Yoksa bizi savamazsın boş sözlerle.
İmana karşı yeni ısınır hale
gelmiş olan Ukbe'nin kalbi maalesef artık geriye dönüşe geçmiş, dostlarının
baskısına dayanamayarak vazgeçmişti getirdiği şehadet kelimesinden. Doğruca
Efendimizin Darunnedve'de ibadet ettiği yere gitti. Dilinin ucunda topladığı
tükürüğü fırlatmak üzere hazırlanırken ansızın bir rüzgâr çıktı. Dudakları
arasından çıkan tükürük geriye dönerek kendi suratına yapışıp hem de ateş gibi
yaktı. Ertesi günü Ukbe'yi yanağındaki yanık iziyle görenler sordular.

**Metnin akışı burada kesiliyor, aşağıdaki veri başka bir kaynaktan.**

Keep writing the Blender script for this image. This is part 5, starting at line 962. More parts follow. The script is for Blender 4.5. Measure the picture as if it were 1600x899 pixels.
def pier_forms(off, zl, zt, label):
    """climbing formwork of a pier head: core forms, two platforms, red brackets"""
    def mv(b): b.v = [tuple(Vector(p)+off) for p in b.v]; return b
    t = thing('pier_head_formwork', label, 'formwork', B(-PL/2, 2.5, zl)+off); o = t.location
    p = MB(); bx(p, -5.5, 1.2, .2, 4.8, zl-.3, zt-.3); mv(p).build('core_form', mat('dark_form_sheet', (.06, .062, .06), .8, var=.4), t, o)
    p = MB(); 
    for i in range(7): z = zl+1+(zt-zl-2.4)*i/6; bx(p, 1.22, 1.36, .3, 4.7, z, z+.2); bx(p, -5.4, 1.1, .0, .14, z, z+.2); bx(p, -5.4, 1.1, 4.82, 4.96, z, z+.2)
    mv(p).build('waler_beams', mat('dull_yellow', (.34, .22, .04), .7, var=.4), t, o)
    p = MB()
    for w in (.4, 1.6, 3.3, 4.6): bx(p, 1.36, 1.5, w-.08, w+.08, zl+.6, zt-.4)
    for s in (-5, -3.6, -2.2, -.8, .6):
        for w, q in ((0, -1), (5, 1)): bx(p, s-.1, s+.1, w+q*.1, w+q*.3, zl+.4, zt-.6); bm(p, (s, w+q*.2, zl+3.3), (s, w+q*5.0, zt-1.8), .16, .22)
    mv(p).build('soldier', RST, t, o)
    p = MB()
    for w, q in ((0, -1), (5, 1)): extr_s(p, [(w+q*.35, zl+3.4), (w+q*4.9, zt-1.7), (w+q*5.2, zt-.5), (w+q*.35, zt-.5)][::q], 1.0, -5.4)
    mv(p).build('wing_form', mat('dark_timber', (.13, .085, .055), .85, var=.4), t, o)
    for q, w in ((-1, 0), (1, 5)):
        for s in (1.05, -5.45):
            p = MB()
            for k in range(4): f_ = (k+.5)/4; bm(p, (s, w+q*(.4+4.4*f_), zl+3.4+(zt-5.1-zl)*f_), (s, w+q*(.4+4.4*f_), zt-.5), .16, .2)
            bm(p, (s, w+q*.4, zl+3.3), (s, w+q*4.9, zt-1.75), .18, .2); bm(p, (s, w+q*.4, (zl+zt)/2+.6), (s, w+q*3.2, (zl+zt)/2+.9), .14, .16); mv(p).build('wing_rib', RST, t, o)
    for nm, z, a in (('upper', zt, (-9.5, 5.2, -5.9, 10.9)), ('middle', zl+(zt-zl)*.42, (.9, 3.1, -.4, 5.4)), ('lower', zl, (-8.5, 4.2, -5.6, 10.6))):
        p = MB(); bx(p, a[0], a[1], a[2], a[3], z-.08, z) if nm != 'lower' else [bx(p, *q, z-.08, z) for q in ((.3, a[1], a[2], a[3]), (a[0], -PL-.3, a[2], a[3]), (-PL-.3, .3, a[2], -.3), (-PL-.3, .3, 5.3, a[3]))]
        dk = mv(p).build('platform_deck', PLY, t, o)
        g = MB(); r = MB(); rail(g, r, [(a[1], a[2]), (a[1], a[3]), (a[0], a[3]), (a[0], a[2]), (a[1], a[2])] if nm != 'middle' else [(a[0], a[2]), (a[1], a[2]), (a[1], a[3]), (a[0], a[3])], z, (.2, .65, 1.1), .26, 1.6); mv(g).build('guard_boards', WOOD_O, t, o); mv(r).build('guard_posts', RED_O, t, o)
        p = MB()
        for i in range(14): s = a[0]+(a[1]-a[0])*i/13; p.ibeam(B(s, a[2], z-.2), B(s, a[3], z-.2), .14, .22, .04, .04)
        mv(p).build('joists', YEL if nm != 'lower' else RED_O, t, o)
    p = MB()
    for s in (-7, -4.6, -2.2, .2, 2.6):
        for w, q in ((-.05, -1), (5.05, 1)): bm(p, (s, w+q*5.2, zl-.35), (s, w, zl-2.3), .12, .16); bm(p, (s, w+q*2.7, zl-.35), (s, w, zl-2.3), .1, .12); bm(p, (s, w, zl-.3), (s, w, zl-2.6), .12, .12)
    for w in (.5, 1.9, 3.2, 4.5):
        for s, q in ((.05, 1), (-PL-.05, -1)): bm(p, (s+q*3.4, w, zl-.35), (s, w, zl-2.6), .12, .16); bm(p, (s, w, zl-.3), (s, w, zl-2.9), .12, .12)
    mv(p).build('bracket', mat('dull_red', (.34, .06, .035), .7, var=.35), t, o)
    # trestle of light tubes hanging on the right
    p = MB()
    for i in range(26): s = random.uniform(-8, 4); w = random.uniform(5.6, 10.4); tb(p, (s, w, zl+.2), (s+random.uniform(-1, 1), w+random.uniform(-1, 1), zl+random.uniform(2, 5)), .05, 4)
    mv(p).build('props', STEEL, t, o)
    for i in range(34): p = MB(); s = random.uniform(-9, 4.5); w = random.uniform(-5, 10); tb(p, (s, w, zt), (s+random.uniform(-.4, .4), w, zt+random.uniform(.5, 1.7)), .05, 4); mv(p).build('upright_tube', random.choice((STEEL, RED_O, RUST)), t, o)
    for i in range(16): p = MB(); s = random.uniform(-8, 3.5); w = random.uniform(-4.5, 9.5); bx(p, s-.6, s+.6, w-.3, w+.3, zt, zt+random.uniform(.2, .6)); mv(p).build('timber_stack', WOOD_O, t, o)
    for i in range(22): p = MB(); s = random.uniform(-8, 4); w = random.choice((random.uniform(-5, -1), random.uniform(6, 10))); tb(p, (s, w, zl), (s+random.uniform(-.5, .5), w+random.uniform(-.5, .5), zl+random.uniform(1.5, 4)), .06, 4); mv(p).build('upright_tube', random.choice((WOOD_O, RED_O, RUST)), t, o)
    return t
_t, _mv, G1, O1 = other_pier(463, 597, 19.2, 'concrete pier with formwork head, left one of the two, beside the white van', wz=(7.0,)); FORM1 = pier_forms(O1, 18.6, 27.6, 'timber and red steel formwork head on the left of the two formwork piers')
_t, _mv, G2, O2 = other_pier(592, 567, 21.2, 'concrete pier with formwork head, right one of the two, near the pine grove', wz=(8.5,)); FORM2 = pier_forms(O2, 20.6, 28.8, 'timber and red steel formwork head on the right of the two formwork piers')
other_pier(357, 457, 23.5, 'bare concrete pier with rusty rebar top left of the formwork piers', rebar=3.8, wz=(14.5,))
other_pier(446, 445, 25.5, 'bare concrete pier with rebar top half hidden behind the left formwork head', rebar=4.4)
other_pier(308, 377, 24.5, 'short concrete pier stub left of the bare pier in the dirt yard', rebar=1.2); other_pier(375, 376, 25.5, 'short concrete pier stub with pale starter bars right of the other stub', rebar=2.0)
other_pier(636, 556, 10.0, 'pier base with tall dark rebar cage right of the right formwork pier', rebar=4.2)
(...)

'Sende böyle bir yanık izi
yoktu. Ne zaman oldu bu yara?'
Ukbe saklamadan anlattı:
'O'na doğru tükürdüğüm tükürük
kendime geri dönüp suratıma yapışarak ateş gibi yaktı, bu izi kaldı.'
Ne yazık ki yarı iman etmişken
dostlarının baskısı yüzünden gerisin geriye dönen Ukbe, Bedirde küfür üzere
öldü.
İşte bu hadise üzerine Furkan
suresi ayet (27-28) geldi. Burada dostlarının yanlış telkinlerine uyanların
ellerini ısırarak ahirette nasıl pişmanlık duyacaklarını anlattı:
“Ah, ne olurdu keşke falanı
dost edinmeseydim, onun isteğine boyun eğmese, sözlerine itimat etmeseydim.
Getirdiğim şehadet kelimesinden vazgeçirip Peygamberle birlikte olmama mani
oldu, şeytana uydurdu. Ne kötü dostmuş meğer onlar.”